Extract each line of the data and write it out again exactly.

* BEGIN DATA LINES *

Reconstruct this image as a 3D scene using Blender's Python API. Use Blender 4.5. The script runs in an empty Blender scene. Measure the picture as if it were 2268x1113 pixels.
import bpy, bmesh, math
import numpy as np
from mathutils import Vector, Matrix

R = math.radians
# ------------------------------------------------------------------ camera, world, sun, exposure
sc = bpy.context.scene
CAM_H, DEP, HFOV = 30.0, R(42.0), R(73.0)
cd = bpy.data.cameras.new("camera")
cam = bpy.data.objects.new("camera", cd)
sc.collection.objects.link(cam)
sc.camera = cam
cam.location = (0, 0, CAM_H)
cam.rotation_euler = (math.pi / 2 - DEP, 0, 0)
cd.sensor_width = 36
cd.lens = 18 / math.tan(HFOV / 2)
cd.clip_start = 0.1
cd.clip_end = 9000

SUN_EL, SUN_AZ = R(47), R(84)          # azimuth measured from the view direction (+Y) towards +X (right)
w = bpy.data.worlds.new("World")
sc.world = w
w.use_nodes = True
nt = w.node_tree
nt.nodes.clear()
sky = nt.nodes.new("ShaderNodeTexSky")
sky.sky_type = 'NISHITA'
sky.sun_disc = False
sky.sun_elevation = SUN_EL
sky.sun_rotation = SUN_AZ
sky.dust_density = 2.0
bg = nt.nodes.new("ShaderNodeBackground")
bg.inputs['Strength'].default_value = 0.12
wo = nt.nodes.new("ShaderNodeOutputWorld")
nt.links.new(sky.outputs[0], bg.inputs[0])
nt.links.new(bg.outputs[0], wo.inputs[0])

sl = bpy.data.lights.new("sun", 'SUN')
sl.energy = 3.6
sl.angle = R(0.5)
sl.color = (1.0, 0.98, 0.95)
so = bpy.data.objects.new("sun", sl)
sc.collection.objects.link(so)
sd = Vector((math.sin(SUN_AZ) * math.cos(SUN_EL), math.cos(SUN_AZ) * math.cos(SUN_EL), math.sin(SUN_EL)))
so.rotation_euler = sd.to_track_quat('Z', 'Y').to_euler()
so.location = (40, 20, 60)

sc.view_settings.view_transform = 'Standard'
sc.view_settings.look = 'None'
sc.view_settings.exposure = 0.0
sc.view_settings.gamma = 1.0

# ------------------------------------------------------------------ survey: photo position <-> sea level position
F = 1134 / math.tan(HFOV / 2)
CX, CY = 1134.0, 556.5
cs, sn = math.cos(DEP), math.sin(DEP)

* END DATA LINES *

COMPLETED EXERCISE:
Reconstruct this image as a 3D scene using Blender's Python API. Use Blender 4.5. The script runs in an empty Blender scene. Measure the picture as if it were 2268x1113 pixels.
import bpy, bmesh, math
import numpy as np
from mathutils import Vector, Matrix

R = math.radians
# ------------------------------------------------------------------ camera, world, sun, exposure
sc = bpy.context.scene
CAM_H, DEP, HFOV = 30.0, R(42.0), R(73.0)
cd = bpy.data.cameras.new("camera")
cam = bpy.data.objects.new("camera", cd)
sc.collection.objects.link(cam)
sc.camera = cam
cam.location = (0, 0, CAM_H)
cam.rotation_euler = (math.pi / 2 - DEP, 0, 0)
cd.sensor_width = 36
cd.lens = 18 / math.tan(HFOV / 2)
cd.clip_start = 0.1
cd.clip_end = 9000

SUN_EL, SUN_AZ = R(47), R(84)          # azimuth measured from the view direction (+Y) towards +X (right)
w = bpy.data.worlds.new("World")
sc.world = w
w.use_nodes = True
nt = w.node_tree
nt.nodes.clear()
sky = nt.nodes.new("ShaderNodeTexSky")
sky.sky_type = 'NISHITA'
sky.sun_disc = False
sky.sun_elevation = SUN_EL
sky.sun_rotation = SUN_AZ
sky.dust_density = 2.0
bg = nt.nodes.new("ShaderNodeBackground")
bg.inputs['Strength'].default_value = 0.12
wo = nt.nodes.new("ShaderNodeOutputWorld")
nt.links.new(sky.outputs[0], bg.inputs[0])
nt.links.new(bg.outputs[0], wo.inputs[0])

sl = bpy.data.lights.new("sun", 'SUN')
sl.energy = 3.6
sl.angle = R(0.5)
sl.color = (1.0, 0.98, 0.95)
so = bpy.data.objects.new("sun", sl)
sc.collection.objects.link(so)
sd = Vector((math.sin(SUN_AZ) * math.cos(SUN_EL), math.cos(SUN_AZ) * math.cos(SUN_EL), math.sin(SUN_EL)))
so.rotation_euler = sd.to_track_quat('Z', 'Y').to_euler()
so.location = (40, 20, 60)

sc.view_settings.view_transform = 'Standard'
sc.view_settings.look = 'None'
sc.view_settings.exposure = 0.0
sc.view_settings.gamma = 1.0

# ------------------------------------------------------------------ survey: photo position <-> sea level position
F = 1134 / math.tan(HFOV / 2)
CX, CY = 1134.0, 556.5
cs, sn = math.cos(DEP), math.sin(DEP)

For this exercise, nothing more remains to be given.